The South African Reserve Bank (SARB) will announce its interest rate decision on Thursday 24th November and it’s likely to be a continuation of the recent trend, says Citadel’s Chief Economist Maarten Ackerman.
He expects another hike by 75 basis points, taking the repo rate to 7%. This will be the seventh consecutive hike since the start of tightening in November 2021.
Ackerman says the SARB will continue hiking interest rates to mirror what is happening in the rest of the world, particularly looking to the Federal Reserve’s (Fed) actions in the current environment. “Although South Africa’s inflation is not as high as the United States (US), we are nearing peak inflation,” he says.
CONSUMERS UNDER FURTHER PRESSURE – BUT FOR HOW LONG?
The effect on the South African economy is unfortunate. As mentioned, the demand-side is already weak and our consumers are under pressure for various reasons like high interest rates, high unemployment, high debt levels, and the increasing cost of living.
“Typically, a rate hike now will only impact the real economy in six to nine months’ time which paints a difficult picture for consumers mid-2023. Since the SARB is almost a mirror image of the Fed, which is likely to keep hiking into next year before slowing down, as they get more confident that inflation is slowing, one can assume that as South African inflation drops below the upper target early in 2023, the SARB will also start to slow the speed of hiking rates.

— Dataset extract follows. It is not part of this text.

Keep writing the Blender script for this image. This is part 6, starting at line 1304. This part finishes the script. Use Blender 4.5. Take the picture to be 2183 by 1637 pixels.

Ackerman believes things may begin to stabilise to the target range 0f below 6% in the first half of 2023, which will allow the SARB to start slowing or even pause the pace of hiking for a while.
COMPOUNDING PRESSURE
To demonstrate how aggressive the hikes over the past year have been in real terms, let’s use property as an example. If you fully bonded a new home for R3-million to pay over 20 years:
- in November 2021, when the interest rate was 7.25%, you would expect to pay R23,711 per month;
- one year later, with the interest rate of 9.75% in November 2022, you would expect to pay R28,456 per month for the same house.
That’s an increase of approximately R5,000 from your monthly disposable income in under a year. Further rate hikes, which are expected down the line, will only increase this pain for consumers.